Im Umfeld der Krise des ökonomischen Liberalismus (Gründerkrach 1873, Große Depression) fielen diese Überlegungen in der deutschen Gesellschaft durchaus auf fruchtbaren Boden. Spätestens mit Otto von Bismarcks Abwendung von Nationalliberalen und Freihandelsidee 1878 geriet der Liberalismus politisch wie ökonomisch in die Defensive. Mittelbar beeinflusste die Vorstellungswelt der K. auch die staatliche Sozialpolitik der 1880er Jahre (Einführung der Kranken–, Unfall– und Invalidenversicherung). Protektionismus und staatliche Sozialversicherung bei gleichzeitiger Bekämpfung der Sozialdemokratie („Sozialistengesetz“) entsprachen zwar nicht durchweg den Ideen der K., doch konnte sich eine Mehrheit damit arrangieren.

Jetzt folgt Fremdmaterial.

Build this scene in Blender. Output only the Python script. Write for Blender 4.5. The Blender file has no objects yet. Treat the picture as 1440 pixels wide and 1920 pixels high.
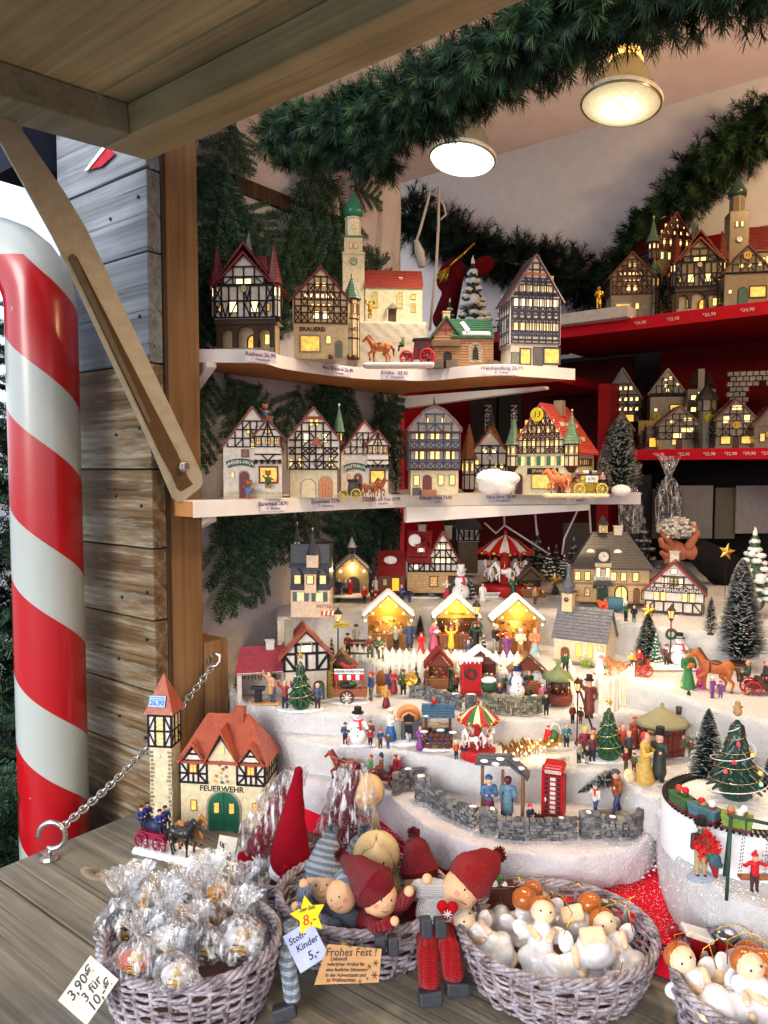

Im Verein für Socialpolitik, der ausdrücklich mit dem Ziel gegründet worden war, akademische und praktische Sozialpolitik zusammenzubringen, brachte der Einsatz für politische Ziele indes eine Zerreißprobe, da für viele Unternehmer und Liberale die staatliche Sozialpolitik überzogen und der Protektionismus problematisch erschien. Der Verein konzentrierte sich daher in der Folge auf wissenschaftliche Arbeiten, v. a. Enqueten zur Lage der modernen sozialen Welt und deren kritische Diskussion.

4. Methodenstreite

Für die von G. von Schmoller repräsentierte Ökonomen-Gruppe blieb der Grundsatz der Verbindung von Wissenschaft und Politik freilich konstitutiv; nicht zuletzt diese Überzeugungen erklären die beiden großen Methodenstreite, in die G. von Schmoller an führender Stelle in den 1880er und den 1900er Jahren verwickelt war. Der erste oder ältere Methodenstreit mit den Kontrahenten G. von Schmoller und Carl Menger wurde v. a. um Fragen der Theoriebildung und Forschung ausgetragen. G. von Schmoller setzte sich hier für eine empirische Erfassung der weit gesehenen ökonomischen Realität und für wirtschaftshistorische Studien als Königsweg der Ökonomie ein, C. Menger dagegen für eine strenge, „spekulative“ ökonomische Theorie, die ausgehend von axiomatischen Setzungen (homo oeconomicus, methodischer Individualismus) durch theoretische Ableitungen zu allg.en ökonomischen Einsichten führen sollte. In der Grenznutzenlehre (Marginalismus) fand diese Richtung ihren deutlichsten Niederschlag, wohingegen G. von Schmollers Empirismus zu einer Fülle wirtschaftsgeschichtlicher Detailstudien ohne generalisierbare Einsichten führte; der politisch einflussreiche G. von Schmoller setzte eher auf Hintergrundgespräche als auf das Formulieren theoretisch hergeleiteter Rezepte. Der jüngere oder zweite Methodenstreit umfasste dann einen direkten Angriff auf das Zentrum des Selbstverständnisses der K. Max Weber und Werner Sombart bestritten schlicht die Vereinbarkeit von wissenschaftlichen Aussagen und Werturteilen. Im Hintergrund stand die Furcht einer jüngeren Generation von Nationalökonomen und Soziologen, dass, wie Joseph Schumpeter schreibt, das politische Räsonieren die wissenschaftliche Arbeit beeinträchtigte. Dieser Streit zeigte zugl., dass der Kathedersozialismus das Projekt einer speziellen historischen Situation und ihrer Generation war, das sich nicht beliebig fortschreiben ließ. Noch vor G. von Schmollers Tod 1917 verblasste daher das Konzept, das im Kern eine Art „Sozialer Marktwirtschaft“ avant la lettre gewesen ist.